If we compare Hilliard Schools and our neighboring school district, Jonathan Alder, we note that JA is rated as "Excellent with Distinction," the same as us, with a Performance Index of 100.9 compared to our 101.5. However, their average classroom teacher pay is $49,646 vs our $64,703, making our average pay 30% higher than JA's. I believe it is significant that the average community income for JA is $55,277, which means the average income in Hilliard is also 20% higher.

So here we have two neighboring districts with virtually identical performance, yet the teachers have significantly different pay. I believe the reason for the difference is simply the relative wealth of the communities, and how that has – over many years of negotiations and levies – allowed the Hilliard teachers to bargain for better deals than have the Jonathan Alder teachers.
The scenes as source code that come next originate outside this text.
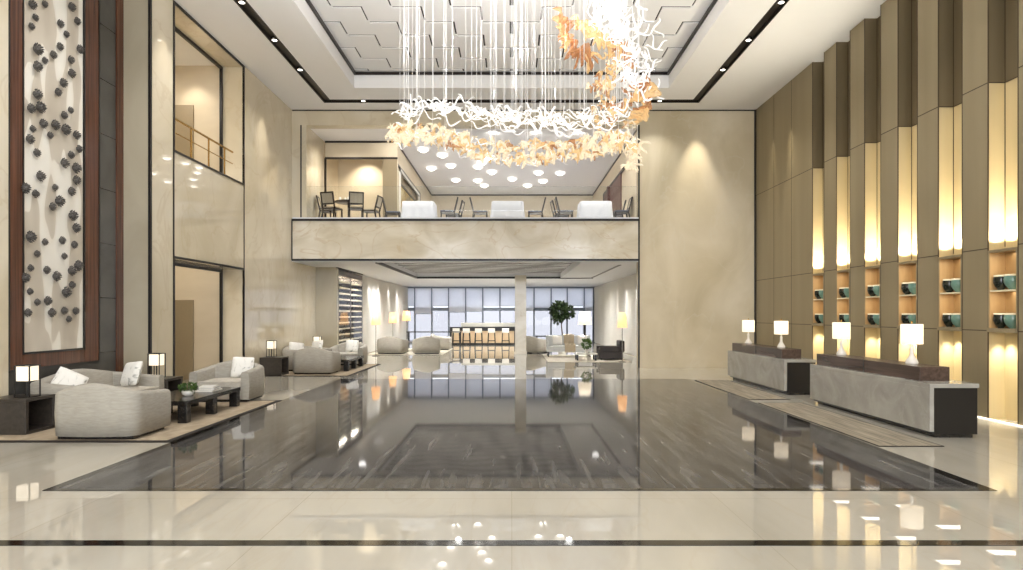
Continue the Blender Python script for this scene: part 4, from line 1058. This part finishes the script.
# lounge
for (x,y) in ((-5.2,25.5),(-5.3,29.5),(-2.8,31.5),(0,33),(3.2,32),(3.2,27.5),(-1,37),(-4.5,36)): spot('lounge_downlight',(x,y,LC-.03),(x,y,0),700*G,160,.9,(1,.98,.95),.2)
for (x,y) in ((-5.0,21.8),(3.0,23.2)): spot('lounge_downlight',(x,y,LC-.03),(x,y,0),260*G,160,.9,(1,.98,.95),.12)
for y in (22.3,24.0,25.7,27.9,30.4): spot('curtain_washer',(4.72,y,LC-.03),(4.98,y,1.2),330*G,36,.9,(1,.97,.92),.03)
for y in (28.5,30.5,33,35.5): spot('curtain_washer',(-5.98,y,LC-.03),(-6.3,y,1.2),190*G,60,.9,(1,.96,.9),.03)
for y in (24,26): spot('cabinet_light',(-5.9,y,LC-.04),(-6.2,y,1.5),260*G,60,.9,(1,.85,.6),.03)
for y in (24.2,26.1): area('wine_cabinet_light',(-6.45,y,3.09),(-6.45,y,0),60*G,.3,1.5,(1,.9,.74))
for i in range(6):   # bare spots added in mid-air, no lamp bodies, to brighten the ceiling
    x=-1.8+.52*i; y=11+(.9 if i%2 else -.9); spot('ceiling_fill_spot',(x,y,5.7),(x,y,9),125*G,172,.6,(1,.98,.96),.05)
# daylight through the entrance front (portal) and the far windows
w=bpy.data.worlds.new('sky'); sc.world=w; w.use_nodes=True; bg=w.node_tree.nodes['Background']
bg.inputs['Color'].default_value=(.93,.96,1.0,1); bg.inputs['Strength'].default_value=5.5
for (loc,tgt,sx,sy) in (((.1,-4.15,3.45),(.1,0,3.45),11.8,6.9),((-.6,39.35,1.7),(-.6,30,1.7),11.2,3.3)):
    o=area('daylight_portal',loc,tgt,1,sx,sy); o.data.cycles.is_portal=True

# ------------------------------------------------------------------ camera and view
cam=bpy.data.cameras.new('camera'); co=bpy.data.objects.new('camera',cam); COL.objects.link(co)
co.location=(0,0,1.7); co.rotation_euler=(PI/2,0,0); cam.sensor_width=36; cam.sensor_fit='HORIZONTAL'; cam.lens=36*650/1023; cam.shift_y=29.5/1023; cam.clip_end=200; cam.clip_start=.05
sc.camera=co
sc.view_settings.view_transform='Standard'; sc.view_settings.look='None'; sc.view_settings.gamma=1; sc.view_settings.use_curve_mapping=False
sc.view_settings.exposure=0.22
sc.cycles.use_denoising=True; sc.cycles.max_bounces=8; sc.cycles.diffuse_bounces=5; sc.cycles.glossy_bounces=4; sc.cycles.transparent_max_bounces=12; sc.cycles.sample_clamp_indirect=8; sc.cycles.use_light_tree=True
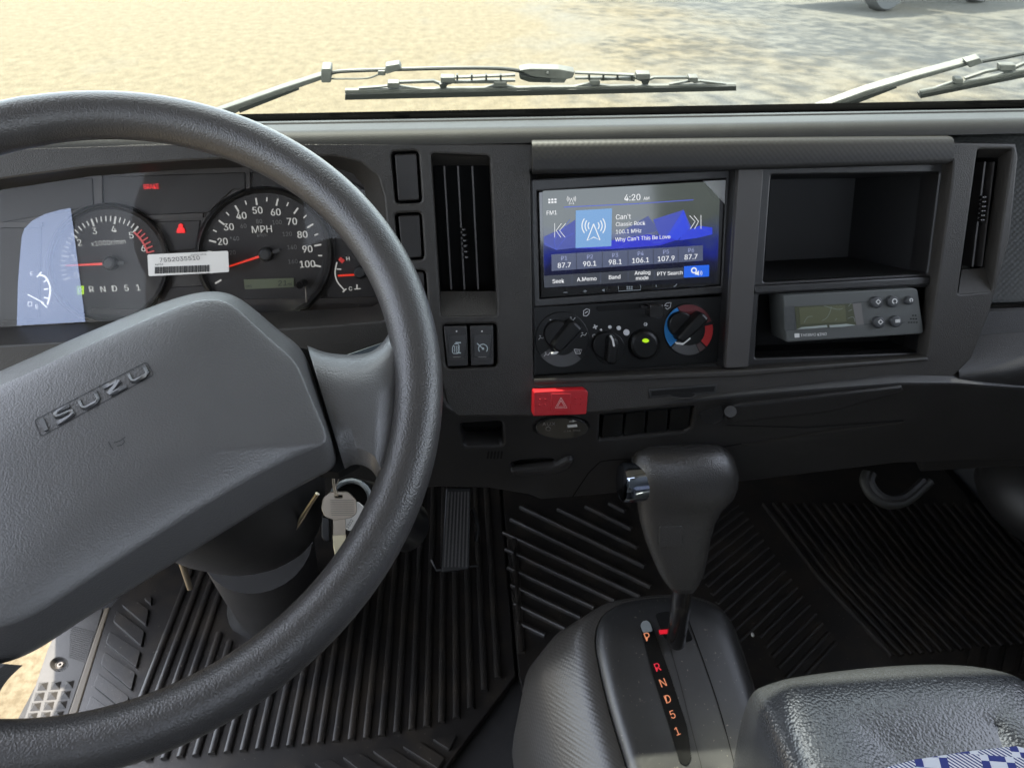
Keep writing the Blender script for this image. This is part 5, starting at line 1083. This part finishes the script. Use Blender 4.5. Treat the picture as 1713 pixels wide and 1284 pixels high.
mp2 = N.new('ShaderNodeMapping'); mp2.inputs['Location'].default_value = (.007, .007, 0); L.new(mp.outputs[0], mp2.inputs[0]); c3 = N.new('ShaderNodeTexChecker'); c3.inputs['Scale'].default_value = 35; L.new(mp2.outputs[0], c3.inputs[0])
rw = N.new('ShaderNodeValToRGB'); rw.color_ramp.interpolation = 'CONSTANT'; rw.color_ramp.elements[1].position = .5; rw.color_ramp.elements[0].color = (.03, .04, .14, 1); rw.color_ramp.elements[1].color = (.55, .57, .6, 1); L.new(w1.outputs[0], rw.inputs[0])
mx = N.new('ShaderNodeMixRGB'); L.new(c3.outputs['Fac'], mx.inputs[0]); L.new(c1_.outputs[0], mx.inputs[1]); L.new(rw.outputs[0], mx.inputs[2]); L.new(mx.outputs[0], b.inputs['Base Color'])
q = MB(); cf = [SP_.px(*p_) for p_ in [(1395, 1300), (1450, 1284), (1530, 1262), (1620, 1248), (1713, 1238), (1800, 1230), (1900, 1228)]]
q.prism(SP_, [(cf[0][0], -.08)]+cf+[(cf[-1][0], -.08)], -.02, -.004, cm, bev=.004); q.build('cloth_centre', se)

q = MB()
VNS = mat('backrest_vinyl', (.04, .042, .045), .4)
def added_backrest(x0, x1, y, z0, z1):
    P = rnd([(x0, z0), (x1, z0), (x1-.03, z1), (x0+.03, z1)], .06); B = Pl((0, y, 0), (0, 1, .25), (1, 0, 0)); B = Pl((0, y, 0), (0, .97, .25), (-1, 0, 0))
    q.prism(B, [(-a, b) for a, b in P], -.12, 0, VNS, bev=.03)
added_backrest(.13, .98, -.02, .36, 1.0); q.build('added_backrest', se)  # unseen, added to keep rear-window light off the footwell
ds = thing('added_driver_seat', 'added unseen grey vinyl driver seat behind the steering wheel', 'seat', (-.25, -.2, 0))  # unseen driver seat, added; its back also blocks light from behind
q = MB(); added_backrest(-.50, -.02, -.17, .36, 1.0); q.build('added_backrest', ds)
q = MB(); q.prism(Pl((0, 0, .42), (0, 0, 1), (1, 0, 0)), rnd([(-.52, -.2), (.0, -.2), (.0, .17), (-.52, .17)], .06), -.14, 0, VINYL, bev=.03); q.build('added_seat_cushion', ds)
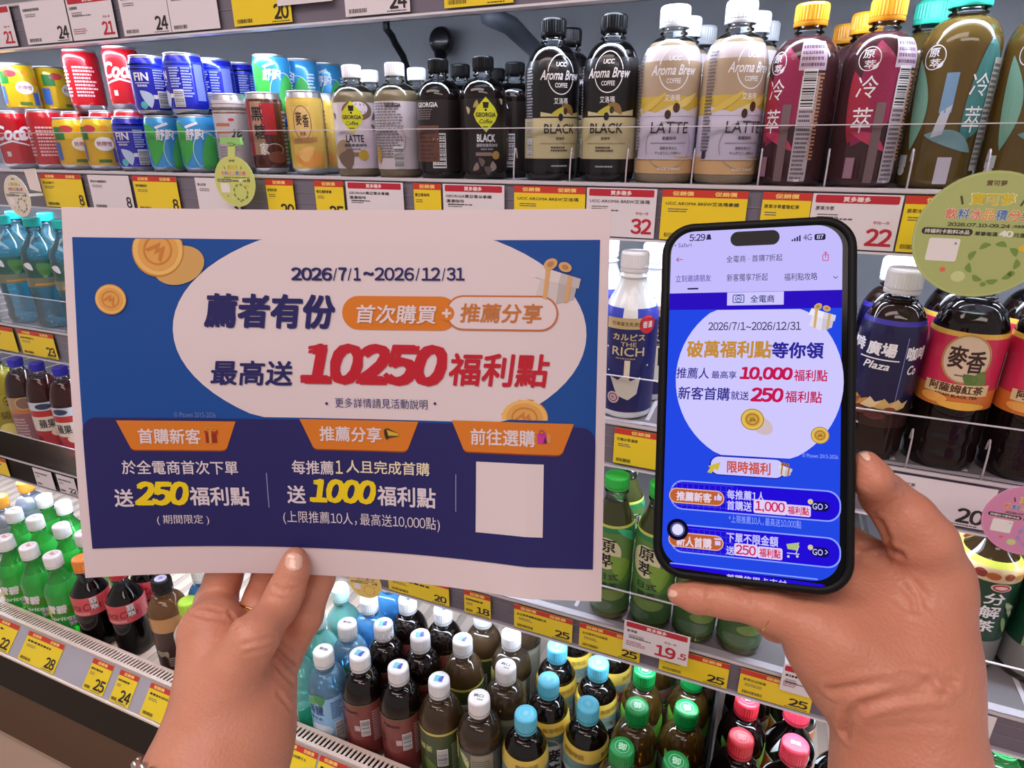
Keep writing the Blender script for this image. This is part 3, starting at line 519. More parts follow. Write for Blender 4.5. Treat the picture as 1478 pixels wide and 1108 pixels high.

How are we to make sense of all this? Smart people all across our country have tried to discover an algorithm that can be used to nail down what it should cost to run our schools, which is substantially the same as asking how we should determine how many teachers, administrators, and staff a school district needs to employ, and how much those folks should be compensated. Governor Strickland claims to have the answer in his so-called Evidence Based Model, but it has never been fully funded, and therefore never tested, so we don't really know if it works or not.

Meanwhile local School Boards and Unions continue to struggle year after year with how to answer these fundamental questions.

I certainly don't know the answer to these questions either, and therefore suggest to you that whatever other rationale one might like to apply, the most truthful answer is that teachers and staff members get paid what they can negotiate. Their union leadership will work hard to drive a good bargain on behalf of their members, and the school board will do the same on behalf of the people of the community. 

As with any negotiation, the outcome will depend on the relative strength, empathy, resources, skill and resolve of the folks on each side of the bargaining table. The union negotiators are good at what they do, and know how to bring the power of their membership to bear on the process.

How are the people of the Hilliard School community going to participate in the upcoming union negotiations?

Speaking for myself, as only one School Board Member, I'd very much like to hear what you think should be the goals of this negotiation. The leadership of the teachers' union is asking the very same question of its members right now.